Conclusion: Beyond the Basics
The numbering of shares may seem very trivial in nature however, it plays a crucial role in maintenance of order and transparency in the corporation. It helps in smooth transaction of ownerships from one shareholder to other. This share number ensures that the company can actively combat with financial frauds and ensure accurate record keeping. The basic principle behind keeping the number on shares was to provide uniqueness and make the shares traceable in the stock market.
FAQ’s
Q1) What is an example of numbering of shares?
If a company has 5,000 outstanding shares, there will be a share numbered as 1, another one as 2… until the 5,000th. The owner of each share will get a certificate mentioning the share number.
Q2) Do share certificates need to be numbered?
Yes, the share certificate is required to be numbered. The certificate has number such as 1,2,3, 4..etc.
Q3) What is basic number of shares?
The current number of shares that is available in the secondary market is known as the basic share.
Q4) What is the law for numbering of shares in a company?
The rule for numbering of shares states that every company that has share capital should have unique numbering in order to distinguish two shares from each other.
Q5) What is the number of issued shares?
Every company maintains a balance sheet of the stock in which it mentions the shareholders name along with the number of shares acquired or purchased by them in the company. The number of shares is the record of that balance sheet.
Q6) Who decides number of shares a company has?
At the time of the incorporation of the company the number of shares are assessed. Any increase or decrease in those shares can be done only after the approval of the shareholders.
Q7) Can the number of shares be increased automatically?

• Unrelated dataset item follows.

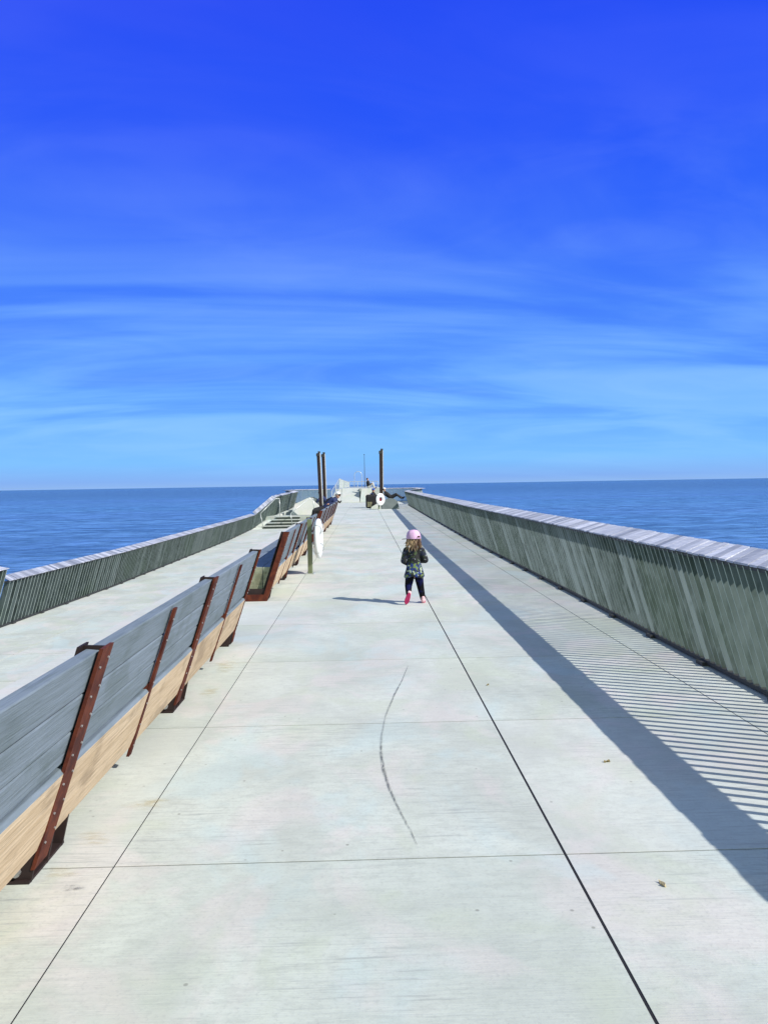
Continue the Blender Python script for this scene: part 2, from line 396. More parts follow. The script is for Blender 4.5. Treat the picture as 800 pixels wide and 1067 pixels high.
# ---- upper landing, ramp and end platform
mb = MB()
mb.box(-7.3, -2.353, 50.25, 56.0, WATER_Z-.5, -.484)
tag(mb.build('landing', M['deck']), kind='structure')
mb = MB()   # sloping strip along the railing beside the stairs
mb.hexa([(-7.25, 48.0, -1.6), (-6.62, 48.4, -1.6), (-5.45, 52.0, -1.6), (-6.2, 51.2, -1.6), (-7.25, 48.0, PZ+.006), (-6.62, 48.4, PZ+.006), (-5.45, 52.0, -.30), (-6.35, 51.2, -.55)])
mb.hexa([(-6.35, 51.2, -1.6), (-5.45, 52.0, -1.6), (-4.3, 55.4, -1.6), (-5.15, 55.4, -1.6), (-6.35, 51.2, -.55), (-5.45, 52.0, -.30), (-4.3, 55.4, .0), (-5.15, 55.4, .0)])
tag(mb.build('sloping_path', M['deck']), kind='structure')
mb = MB()
mb.box(-6.5, -2.353, 55.4, 66.4, WATER_Z-.5, -.004)
mb.box(-2.35, 4.6, 64.12, 66.4, WATER_Z-.5, -.003)
mb.hexa([(3.30, 54.6, WATER_Z-.5), (4.75, 57.5, WATER_Z-.5), (4.75, 66.4, WATER_Z-.5), (3.50, 66.4, WATER_Z-.5), (3.30, 54.6, -.006), (4.75, 57.5, -.006), (4.75, 66.4, -.006), (3.50, 66.4, -.006)])
tag(mb.build('end_platform', M['deck']), kind='structure')
mb = MB()
mb.prism([(64.4, .02), (67.8, 1.18), (86, 1.18), (86, -4.6), (64.4, -4.6)], -2.0, -.46, axis='x')
tag(mb.build('ramp', M['conc']), kind='structure')
mb = MB()
mb.box(-.455, 1.5, 67.0, 86, -4.6, 1.176)
tag(mb.build('upper_platform', M['conc']), kind='structure')

# stairs
mb = MB(); rise = .18
for k in range(4):
    y0 = 48.7 + .36*k; xl = -6.5 + .25*k
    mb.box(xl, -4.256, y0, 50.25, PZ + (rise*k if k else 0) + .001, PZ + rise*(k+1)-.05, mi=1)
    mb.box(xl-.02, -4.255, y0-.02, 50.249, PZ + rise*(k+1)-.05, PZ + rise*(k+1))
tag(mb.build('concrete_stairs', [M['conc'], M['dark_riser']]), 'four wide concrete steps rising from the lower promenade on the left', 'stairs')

# ================================================================== RAILINGS
def railing(label, side, segs, group=None, mat='fin'):
    """segs: list of polylines [(x, y, zbase, zcap), ...]; side=+1: deck lies towards -normal"""
    root = empty('railing', label, 'railing', group, loc=(segs[0][0][0], segs[0][0][1], segs[0][0][2]))
    root['_w'] = tuple(root.location)
    for pl in segs:
        for a, b in zip(pl, pl[1:]):
            A = Vector(a[:2]); B = Vector(b[:2]); T = (B-A); Ln = T.length; T.normalize()
            inn = Vector((-T.y, T.x)) * side        # towards the walking side
            n = max(1, int(Ln/pitch)); fm = MB()
            drift = 0
            for k in range(n):
                t = (k+.5)/n; P = A.lerp(B, t); z0 = a[2]+(b[2]-a[2])*t + .045; z1 = a[3]+(b[3]-a[3])*t - .025
                ln = .275 * (z1-z0)/.9
                th = TH; dp = DP
                jj = random.uniform(-.004, .004)
                def pt(off, z, s): q = P + inn*off + T*(s+jj); return (q.x, q.y, z)
                o1 = ln + random.uniform(-.003, .003)
                drift = .8*drift + .2*random.gauss(0, .6)
                rr = min(1, max(0, .30 + drift + random.uniform(-.16, .16) + (random.random() < .14)*random.uniform(.3, .8)))
                nf0 = len(fm.f); fm.hexa([pt(0, z0, -th), pt(-dp, z0, -th), pt(-dp, z0, th), pt(0, z0, th), pt(o1, z1, -th), pt(o1-dp, z1+.006, -th), pt(o1-dp, z1+.006, th), pt(o1, z1, th)], rr); fm.mi[nf0+5] = 1; fm.mi[nf0+3] = 1
            fm.build('slat_panel', [M[mat], M['fin_edge']], root, origin=(a[0], a[1], a[2]))
            # cap of skewed planks
            cm = MB(); w = .33; nb = max(2, int(Ln/.105))
            for k in range(nb):
                t0 = k/nb; t1 = (k+1)/nb - .0025/ (Ln/nb) * (1/nb)
                gap = .010/Ln; t1 = (k+1)/nb - gap
                q = []
                dz = random.uniform(-.003, .003); e = random.uniform(-.004, .004)
                for zz in (-.014, 0):
                    for tt, of, up in ((t0, 0, 0), (t0, w, .055), (t1, w, .055), (t1, 0, 0)):
                        sk = (w*.95 if of else 0)/Ln
                        tt2 = tt + sk
                        if tt2 > 1 + .02: tt2 = 1 + (tt2-1)*.0 if k == nb-1 else min(tt2, 1+.001*k)
                        P = A.lerp(B, tt2); zc_ = a[3]+(b[3]-a[3])*min(tt2, 1)
                        h = (zc_ - (a[2]+(b[2]-a[2])*min(tt2, 1)))
                        pos = P + inn*(.275*h/.95 + .01 - of + e)
                        q.append((pos.x, pos.y, zc_ + up + zz + dz))
                cm.hexa(q)
            cm.build('cap_planks', M['cap_wood'], root, origin=(a[0], a[1], a[3]))
            # under-cap angle and base rail
            um = MB()
            def bar(of0, of1, za0, za1, zfun):
                q = []
                for zz in (za0, za1):
                    for P, pr in ((A, a), (B, b)):
                        pass
                pts = []
                for zz in (za0, za1):
                    for P, pr, of in ((A, a, of0), (A, a, of1), (B, b, of1), (B, b, of0)):
                        p2 = P + inn*of; pts.append((p2.x, p2.y, zfun(pr)+zz))
                return pts
            hh = .275
            um.hexa(bar(hh-.012, hh-.10, -.040, -.018, lambda pr: pr[3]))
            um.build('top_angle', M['dark_steel'], root, origin=(a[0], a[1], a[3]))
            bm_ = MB(); bm_.hexa(bar(.012, -.07, .012, .044, lambda pr: pr[2]))
            nc = int(Ln/1.1)
            for k in range(nc):
                P = A.lerp(B, (k+.5)/nc); z0 = a[2]+(b[2]-a[2])*(k+.5)/nc
                q = []
                for zz in (.001, .03):
                    for of, s in ((.05, -.06), (-.08, -.06), (-.08, .06), (.05, .06)):
                        p2 = P + inn*of + T*s; q.append((p2.x, p2.y, z0+zz))
                bm_.hexa(q, 1.0)
            bm_.build('base_rail', M['dark_steel'], root, origin=(a[0], a[1], a[2]))
    del root['_w']
    return root
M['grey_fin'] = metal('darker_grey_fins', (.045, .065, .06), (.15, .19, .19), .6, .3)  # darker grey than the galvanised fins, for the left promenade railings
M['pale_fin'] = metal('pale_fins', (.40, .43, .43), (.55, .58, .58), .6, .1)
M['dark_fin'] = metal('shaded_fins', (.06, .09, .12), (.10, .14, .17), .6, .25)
pitch = .096; TH = .005; DP = .064
M['fin_edge'] = metal('sunlit_cut_edges', (.30, .37, .34), (.40, .46, .44), .5, .2)  # cut slat edges made paler, with sunlight put into the colour
railing('long leaning metal slat railing with plank cap along the right deck edge', +1,
        [[(2.74, -5.6, 0, .955), (2.72, 10, 0, .95), (2.69, 18, 0, .955), (2.84, 35, 0, .97), (3.06, 54.5, 0, .99)]])
pitch = .085; TH = .024
railing('slat railing turning outward and across the far right end of the pier', +1,
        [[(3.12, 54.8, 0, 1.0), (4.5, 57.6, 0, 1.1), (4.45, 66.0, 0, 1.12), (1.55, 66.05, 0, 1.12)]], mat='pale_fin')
pitch = .15; TH = .009; DP = .105
railing('long low slat railing with plank cap along the lower left promenade', -1,
        [[(-7.2, 15.02, PZ, -.25), (-6.95, 21.3, PZ, -.25), (-6.88, 39, PZ, -.25), (-7.1, 47.9, PZ, -.27)]], mat='grey_fin')
railing('taller end piece of slat railing cut by the left edge of the photo', -1,
        [[(-7.25, -5.6, PZ, .0), (-7.25, 11, PZ, .0), (-7.22, 14.93, PZ, .0)]], mat='grey_fin')
pitch = .12; TH = .010
railing('slat railing climbing beside the steps and then running level up to the far end', -1,
        [[(-7.1, 48.0, PZ, -.27), (-6.25, 51.2, -.62, .80), (-5.05, 55.2, -.02, 1.08)]])
pitch = .085; TH = .024
railing('dark see-through slat railing across the far left end behind the twin masts', -1,
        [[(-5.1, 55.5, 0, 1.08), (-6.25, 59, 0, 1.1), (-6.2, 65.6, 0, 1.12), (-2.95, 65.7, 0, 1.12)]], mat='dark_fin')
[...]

The number of shares are fixed when it comes into the market. The number of shares that was authorised previously can’t be increased without prior approval of the shareholders.
Q8) What is the formula for outstanding shares?
The formula for calculating outstanding shares of the company is: –
Number of outstanding shares = Number of shares issued – Number of shares held.
Q9) What is difference between stock and share?
The stock is the partial ownership of the stock holder in multiple companies however the share is the single unit of ownership in a company.
Q10) What is the unique share certificate number?
Every share of the company has been allotted a different number. This different number does not resemble with any other number therefore makes a share unique with its certificate number.